Goiás é um Estado grande, em termos geográficos — maior do que Israel, Cuba, Portugal e Coreia do Sul juntos —, e repete o desenvolvimento desigual do país (aquele que Juscelino Kubitschek tentou combater com Brasília e a BR-153, a Belém-Brasília).
Com sua competente equipe — executivos de larga visão, como Adriano Rocha Lima, César Moura e Pedro Sales —, Ronaldo Caiado operou, em cinco anos e nove meses, para desconcentrar o desenvolvimento de Goiás. Tanto que se tornou popular em todo o Estado, como no Entorno de Brasília (a ex-cidadela do Nem-Nem — nem de Goiás nem de Brasília) e do Nordeste goiano. Trata-se de uma política de longo prazo, pois não depende tão-somente de ações do governo do Estado.
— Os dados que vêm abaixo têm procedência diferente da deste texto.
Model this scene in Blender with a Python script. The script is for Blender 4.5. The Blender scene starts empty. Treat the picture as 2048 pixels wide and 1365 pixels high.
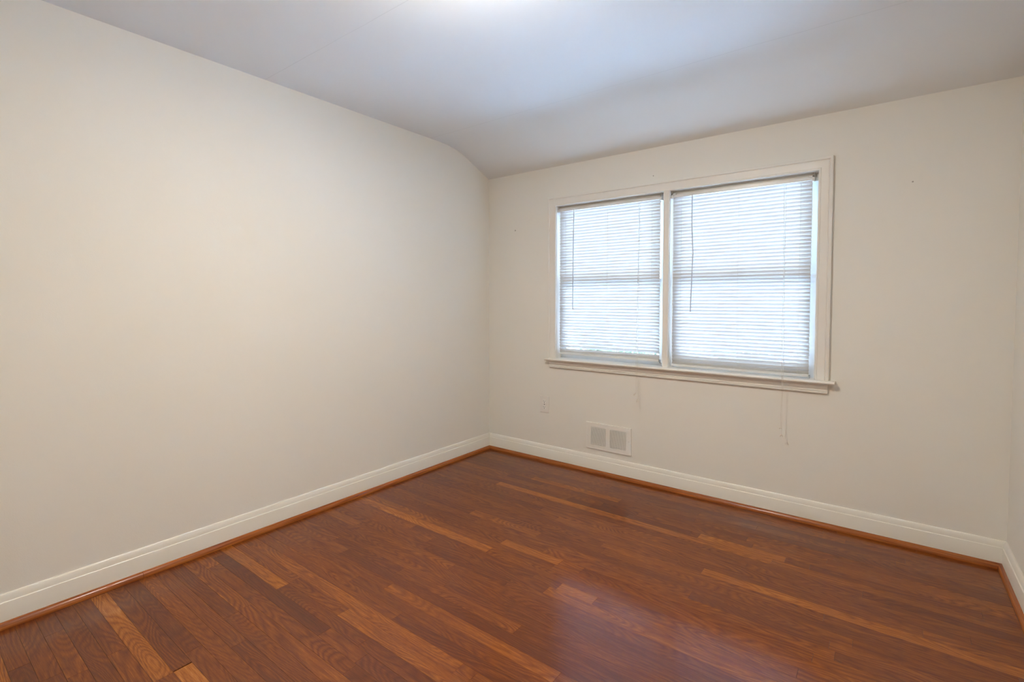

É preciso que a iniciativa privada seja despertada para a necessidade de um desenvolvimento mais amplo e integrado de todas as regiões.
Com o governo ajustado, sem criar entraves para a iniciativa privada, Goiás cresce, em termos econômicos, mais do que o país.
Mas parece que há algo que “incomoda” em Ronaldo Caiado, inclusive entre os que defendem que políticos devem ser honestos. O que, exatamente?
Num país em que a corrupção tira nota 10, o diferencial decisivo de Ronaldo Caiado nem é o acerto na segurança nem os demais atributos de seu governo.
Na verdade, o fato de ser decente — de fazer aquilo que prega — é o maior diferencial de Ronaldo Caiado. É por isso que querem contaminá-lo. Ou seja, querem torná-lo “igual” a outros políticos — como Lula da Silva e Jair Bolsonaro — para facilitar o combate político e prejudicá-lo em termos eleitorais.
Noutras palavras, estão fabricando dossiês, com reportagens e fotografias, com o objetivo de desgastar a imagem de um político que é honesto. Políticos, com o apoio da imprensa — com seu jornalismo declaratório, no limite da datilografia, com escassa reflexão —, estão antecipando 2026 (e, claro, a tentativa de criar desgastes fictícios tem a ver com a disputa eleitoral de 2024, que reformata as bases para 2026). Não há, insistamos, inocência no jornalismo e nem no meio político. Tramas e narrativas estão na ordem do dia. Ronaldo Caiado é vítima disso. Mas quem fica “menor” não é o governante goiano, e sim quem o ataca.